Roger Kabler is a kinetic tornado as the neurotic, tightly wired soul- sounding Bobby, whom the doubting Mrs. Washington (Anna Maria Horsford) retains despite her wish to uphold the station’s all-black tradition established under her late husband, whose ashes she keeps in an urn on her desk.
Although overbearing at times, hair-trigger impressionist Soul is funny in spurts as he plays off the skepticism of his new employer, who grants him a week’s trial in this African-American station where he immediately becomes the butt of ethnic jokes.
He gets a taste of it when meeting another deejay known as the Love Man (Troy Curvey Jr.).
“I’m the Love Man.”
“I’m the white man.”
“All in all, I’d rather be the Love Man.”

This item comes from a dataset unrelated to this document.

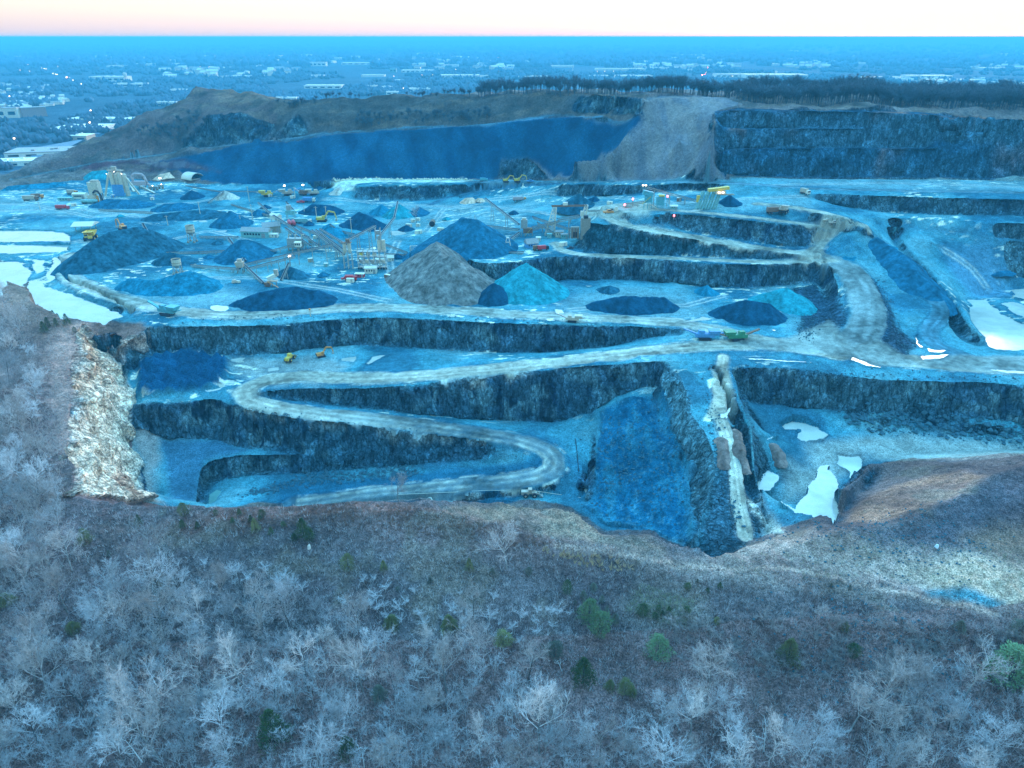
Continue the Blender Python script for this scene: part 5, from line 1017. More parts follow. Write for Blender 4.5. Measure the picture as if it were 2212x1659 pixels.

Other staff members support Bobby. His main nemesis seems to be Mrs. Washington, whose coolness he directly confronts. “Give your favorite white person a hug,” he says. She does, but uncomfortably, as if being forced to embrace a sewer rat. And her shocked reaction to the kiss he gives her recalls Sammy Davis Jr. planting a wet one on a horrified Archie Bunker.
Whether “Rhythm & Blues” becomes a sort of reverse “All in the Family” remains to be seen. Whatever the case, though, its ethnic dynamics may turn out to be at least as notable as its comedy.